Già. Il Sud. E la Puglia. Si può amare e persino tentare di comprendere CB anche se non si ha la più pallida idea di che cosa sia il Sud. Se si possiede un legame profondo si arriverà più vicini al cuore del tema. C’è Puglia, tanta Puglia, nelle invettive del Giovanni della Salomé. C’è Puglia, un mare di Puglia, in Sade- decadenza dei complessi bandistici nel Salentino-, spericolata messinscena di Aberrazioni di un barone e del suo servo, dove accanto a CB brilla un altro paesano oggi, ahinoi, felicemente assente, Cosimo Cinieri. C’è Puglia e c’è un universo intero in quel testo meraviglioso che non divenne mai film, A boccaperta, storia di San Giuseppe da Copertino, l’inconsapevole toccato dalla grazia divina, e per ciò solo puro, e sublime. Mentre qui da noi si consumavano acide stroncature e diffuso cicaleccio di invidie, doveva arrivare il raffinatissimo filosofo Gilles Deleuze a spiegarci che il Sud di CB è minoranza, vissuta «in rapporto alle gente delle Puglie». Le Puglie che gli donano «una linea di variazione, aria, terra, sole, colori luci e suoni che egli stesso farà variare diversamente, su altre linee, per esempio Nostra Signora dei Turchi, da questo momento più complice con le Puglie che se ne facesse il poeta rappresentativo». Quel film, Nostra Signora dei Turchi, contestatissimo eppure premiato alla Mostra del Cinema, nato dall’omonimo romanzo che CB preferiva alla pellicola, voleva essere una sorta di manifesto anti-Sessantotto.

CB evocò D’Annunzio, polemizzò con PPP, grande icona del suo tempo. CB non avrebbe mai potuto essere «poeta rappresentativo» di una qualche istanza sociale: aveva fatto prendere a uno dei suoi personaggi «una vacanza tutto intorno alla questione meridionale». CB contro la Storia, d’accordo. Poi toccò a lui il 2 agosto dell’81, nel primo anniversario della strage di Bologna, con la città impegnata nella più grande manifestazione contro il terrorismo, far rivivere, dall’alto delle Torri, il folle volo dell’Ulisse dantesco. Un nobile momento di cultura popolare diffusa, antifascismo, urlo delle ragioni della vita contro quelle, oscene, della morte. Significava farla, la Storia. E quello era un Dante che sapeva di passione e di utopia, sanguigno, divisivo, si direbbe oggi con parola alla moda, così diverso dal santino rassicurante di tante melense letture dantesche a seguire. Era il Dante di CB! Unico, come, ad esempio, il suo indimenticabile Pinocchio, riottoso, indomabile, selvaggio. Che aggiungere?
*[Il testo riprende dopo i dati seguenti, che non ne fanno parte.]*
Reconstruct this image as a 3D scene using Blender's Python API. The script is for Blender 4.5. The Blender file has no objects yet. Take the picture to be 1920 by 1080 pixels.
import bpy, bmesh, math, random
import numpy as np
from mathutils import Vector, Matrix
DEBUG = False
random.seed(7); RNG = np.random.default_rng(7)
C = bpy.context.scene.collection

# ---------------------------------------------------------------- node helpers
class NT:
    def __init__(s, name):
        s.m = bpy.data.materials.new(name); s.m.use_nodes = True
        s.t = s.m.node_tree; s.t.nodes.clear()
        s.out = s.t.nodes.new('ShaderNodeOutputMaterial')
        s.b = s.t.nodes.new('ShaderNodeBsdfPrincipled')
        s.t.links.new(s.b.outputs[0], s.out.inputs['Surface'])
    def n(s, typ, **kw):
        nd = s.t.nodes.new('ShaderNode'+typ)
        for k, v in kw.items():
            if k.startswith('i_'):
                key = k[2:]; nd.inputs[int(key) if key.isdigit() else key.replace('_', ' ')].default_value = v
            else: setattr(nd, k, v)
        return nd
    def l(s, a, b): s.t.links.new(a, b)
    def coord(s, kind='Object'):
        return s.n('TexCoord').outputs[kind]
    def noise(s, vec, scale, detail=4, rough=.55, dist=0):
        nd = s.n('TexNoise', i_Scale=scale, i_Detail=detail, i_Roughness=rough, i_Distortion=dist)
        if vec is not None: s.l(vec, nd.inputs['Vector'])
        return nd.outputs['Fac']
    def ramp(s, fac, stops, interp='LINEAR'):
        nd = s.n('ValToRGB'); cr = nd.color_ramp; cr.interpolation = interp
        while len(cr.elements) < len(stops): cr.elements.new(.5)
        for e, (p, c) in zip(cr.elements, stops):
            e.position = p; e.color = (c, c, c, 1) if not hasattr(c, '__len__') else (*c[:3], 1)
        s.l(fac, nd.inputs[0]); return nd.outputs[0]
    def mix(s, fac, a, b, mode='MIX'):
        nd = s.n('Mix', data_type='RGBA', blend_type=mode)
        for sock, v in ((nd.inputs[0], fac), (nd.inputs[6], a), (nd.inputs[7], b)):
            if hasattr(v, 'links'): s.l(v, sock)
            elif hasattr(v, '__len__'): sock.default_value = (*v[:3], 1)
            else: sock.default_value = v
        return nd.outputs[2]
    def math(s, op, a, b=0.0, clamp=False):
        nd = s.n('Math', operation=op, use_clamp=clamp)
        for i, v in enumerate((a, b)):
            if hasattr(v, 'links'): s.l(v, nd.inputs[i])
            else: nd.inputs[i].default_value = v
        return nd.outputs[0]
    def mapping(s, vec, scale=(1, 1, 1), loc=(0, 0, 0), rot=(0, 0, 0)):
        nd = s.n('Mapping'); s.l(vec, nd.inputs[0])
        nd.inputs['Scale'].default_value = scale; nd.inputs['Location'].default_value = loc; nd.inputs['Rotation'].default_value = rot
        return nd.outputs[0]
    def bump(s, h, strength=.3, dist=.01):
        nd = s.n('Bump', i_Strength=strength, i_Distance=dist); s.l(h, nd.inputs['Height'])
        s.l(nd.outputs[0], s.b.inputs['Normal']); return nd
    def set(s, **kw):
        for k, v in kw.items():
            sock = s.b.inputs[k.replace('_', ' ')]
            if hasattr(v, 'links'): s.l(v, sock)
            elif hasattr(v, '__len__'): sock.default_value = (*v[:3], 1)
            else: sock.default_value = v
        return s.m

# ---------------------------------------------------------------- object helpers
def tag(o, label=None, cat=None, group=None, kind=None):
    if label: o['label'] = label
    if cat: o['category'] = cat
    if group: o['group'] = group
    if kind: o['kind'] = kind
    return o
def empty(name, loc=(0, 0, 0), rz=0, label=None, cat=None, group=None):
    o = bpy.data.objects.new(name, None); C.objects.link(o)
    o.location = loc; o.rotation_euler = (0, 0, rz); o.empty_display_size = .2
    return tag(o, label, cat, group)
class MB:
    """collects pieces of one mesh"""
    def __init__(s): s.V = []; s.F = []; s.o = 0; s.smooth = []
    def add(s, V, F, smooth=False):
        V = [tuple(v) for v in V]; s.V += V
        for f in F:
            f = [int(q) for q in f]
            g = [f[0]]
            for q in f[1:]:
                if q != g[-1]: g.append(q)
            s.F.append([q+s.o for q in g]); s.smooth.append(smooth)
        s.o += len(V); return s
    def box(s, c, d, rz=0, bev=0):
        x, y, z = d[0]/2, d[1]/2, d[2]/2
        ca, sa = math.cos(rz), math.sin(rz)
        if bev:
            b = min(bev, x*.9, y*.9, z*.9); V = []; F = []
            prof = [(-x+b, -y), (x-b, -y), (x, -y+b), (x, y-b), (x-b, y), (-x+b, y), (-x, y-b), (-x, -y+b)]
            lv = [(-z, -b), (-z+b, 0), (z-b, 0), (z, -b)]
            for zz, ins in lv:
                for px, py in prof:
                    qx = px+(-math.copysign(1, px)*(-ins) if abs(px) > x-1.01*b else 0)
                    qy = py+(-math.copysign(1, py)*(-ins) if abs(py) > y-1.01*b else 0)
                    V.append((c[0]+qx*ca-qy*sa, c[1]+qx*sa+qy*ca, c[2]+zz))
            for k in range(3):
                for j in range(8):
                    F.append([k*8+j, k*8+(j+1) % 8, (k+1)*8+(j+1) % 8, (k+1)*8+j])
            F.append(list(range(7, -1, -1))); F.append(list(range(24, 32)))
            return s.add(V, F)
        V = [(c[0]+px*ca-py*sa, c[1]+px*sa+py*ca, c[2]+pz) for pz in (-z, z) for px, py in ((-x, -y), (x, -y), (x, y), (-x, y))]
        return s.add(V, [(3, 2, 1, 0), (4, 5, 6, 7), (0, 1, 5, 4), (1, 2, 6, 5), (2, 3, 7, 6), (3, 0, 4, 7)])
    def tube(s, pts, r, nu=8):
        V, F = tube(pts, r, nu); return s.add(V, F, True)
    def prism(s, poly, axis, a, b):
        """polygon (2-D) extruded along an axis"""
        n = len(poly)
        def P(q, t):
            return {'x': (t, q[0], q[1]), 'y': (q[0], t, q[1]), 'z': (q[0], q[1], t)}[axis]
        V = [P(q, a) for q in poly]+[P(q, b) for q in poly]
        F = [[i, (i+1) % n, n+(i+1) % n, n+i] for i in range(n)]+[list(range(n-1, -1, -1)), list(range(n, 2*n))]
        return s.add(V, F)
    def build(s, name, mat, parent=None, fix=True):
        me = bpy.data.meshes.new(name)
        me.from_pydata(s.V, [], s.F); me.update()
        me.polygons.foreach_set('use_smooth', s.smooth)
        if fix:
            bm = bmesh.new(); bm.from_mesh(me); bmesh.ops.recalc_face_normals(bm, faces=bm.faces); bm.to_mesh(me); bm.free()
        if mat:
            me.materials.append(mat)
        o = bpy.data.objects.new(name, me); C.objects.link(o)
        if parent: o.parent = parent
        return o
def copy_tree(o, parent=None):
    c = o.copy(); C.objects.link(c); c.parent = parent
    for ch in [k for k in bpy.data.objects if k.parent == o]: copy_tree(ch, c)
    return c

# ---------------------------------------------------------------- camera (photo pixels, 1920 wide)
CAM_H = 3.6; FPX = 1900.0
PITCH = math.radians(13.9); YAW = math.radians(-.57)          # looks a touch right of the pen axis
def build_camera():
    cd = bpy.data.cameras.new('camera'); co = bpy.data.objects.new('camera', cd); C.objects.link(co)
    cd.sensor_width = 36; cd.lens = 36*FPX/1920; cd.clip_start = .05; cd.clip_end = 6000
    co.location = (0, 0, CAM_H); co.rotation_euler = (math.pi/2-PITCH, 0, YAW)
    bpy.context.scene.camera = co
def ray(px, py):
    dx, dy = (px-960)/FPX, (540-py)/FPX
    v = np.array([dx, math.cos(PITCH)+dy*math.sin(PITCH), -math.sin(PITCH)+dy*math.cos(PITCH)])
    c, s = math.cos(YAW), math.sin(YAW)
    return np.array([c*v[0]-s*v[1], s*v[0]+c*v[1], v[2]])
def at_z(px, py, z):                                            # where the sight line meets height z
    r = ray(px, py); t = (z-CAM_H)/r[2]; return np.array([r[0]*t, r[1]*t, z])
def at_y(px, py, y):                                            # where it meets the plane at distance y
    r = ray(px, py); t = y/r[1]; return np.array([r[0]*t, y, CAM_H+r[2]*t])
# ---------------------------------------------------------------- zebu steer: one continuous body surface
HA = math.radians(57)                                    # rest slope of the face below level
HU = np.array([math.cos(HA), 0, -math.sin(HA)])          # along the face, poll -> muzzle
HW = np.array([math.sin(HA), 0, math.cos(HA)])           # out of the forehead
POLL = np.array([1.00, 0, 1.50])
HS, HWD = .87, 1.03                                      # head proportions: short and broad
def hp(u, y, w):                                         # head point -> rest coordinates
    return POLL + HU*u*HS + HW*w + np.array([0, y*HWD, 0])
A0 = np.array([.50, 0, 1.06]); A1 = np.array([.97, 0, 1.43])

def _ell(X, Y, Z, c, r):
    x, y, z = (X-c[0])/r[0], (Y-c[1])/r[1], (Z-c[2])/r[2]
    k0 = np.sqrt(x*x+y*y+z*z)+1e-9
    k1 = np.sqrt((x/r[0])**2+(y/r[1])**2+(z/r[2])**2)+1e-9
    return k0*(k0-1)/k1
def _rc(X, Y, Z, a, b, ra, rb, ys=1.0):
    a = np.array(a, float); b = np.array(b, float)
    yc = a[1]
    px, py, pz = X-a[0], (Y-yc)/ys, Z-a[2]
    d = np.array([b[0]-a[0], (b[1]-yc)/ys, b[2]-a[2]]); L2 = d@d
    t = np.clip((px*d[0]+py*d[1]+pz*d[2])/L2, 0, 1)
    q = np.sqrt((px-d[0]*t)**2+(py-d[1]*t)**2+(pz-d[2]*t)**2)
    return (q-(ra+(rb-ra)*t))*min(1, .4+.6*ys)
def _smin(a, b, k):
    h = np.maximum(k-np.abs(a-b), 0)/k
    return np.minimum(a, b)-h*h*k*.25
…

CB amava il calcio come poesia del gesto, e dunque la Roma, emblema dei belli e perdenti sotto ogni cielo. La cucina. Il melodramma. Ma basta così. Un eccesso di lodi potrebbe scatenare reazioni incontrollate nel regno delle felici assenze. Appena un’ultima frase, così profondamente sua: il talento fa quello che deve, il genio fa quello che può.